ShaplEIG: Bayesian Experimental Design for Shapley Value Estimation
Title: ShaplEIG: A Bayesian Framework for Estimating Shapley Values
Abstract:
While Shapley values serve as a robust attribution metric in interpretable machine learning, their precise calculation becomes computationally infeasible as the number of participants increases due to exponential scaling. Consequently, numerous approximation techniques have emerged that rely on evaluating value functions for sampled coalitions. This leads to a critical inquiry: can the accuracy of these approximations be enhanced by intelligently choosing which coalitions to evaluate, leveraging insights from prior assessments? Such adaptive strategies are especially valuable in scenarios where the value function is expensive to compute and evaluation budgets are tight, including applications like hyperparameter importance analysis, data valuation, and retraining-based feature importance.
To address this challenge, we introduce ShaplEIG, a Bayesian experimental design method. This approach utilizes a Gaussian process surrogate to model the costly value function and dynamically selects coalitions that maximize the expected information gain regarding the Shapley values. Leveraging the linearity of Shapley values with respect to the value function, we demonstrate that this expected information gain can be derived in closed form.
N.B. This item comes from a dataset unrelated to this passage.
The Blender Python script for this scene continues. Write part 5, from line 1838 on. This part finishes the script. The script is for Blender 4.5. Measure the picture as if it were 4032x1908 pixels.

Additionally, we develop a computational strategy that lowers the complexity from exponential to polynomial relative to the number of players, utilizing elementary symmetric polynomials. Our extensive experimental results across various high-cost applications demonstrate that ShaplEIG consistently outperforms current state-of-the-art baselines in terms of sample efficiency, particularly within low-budget constraints.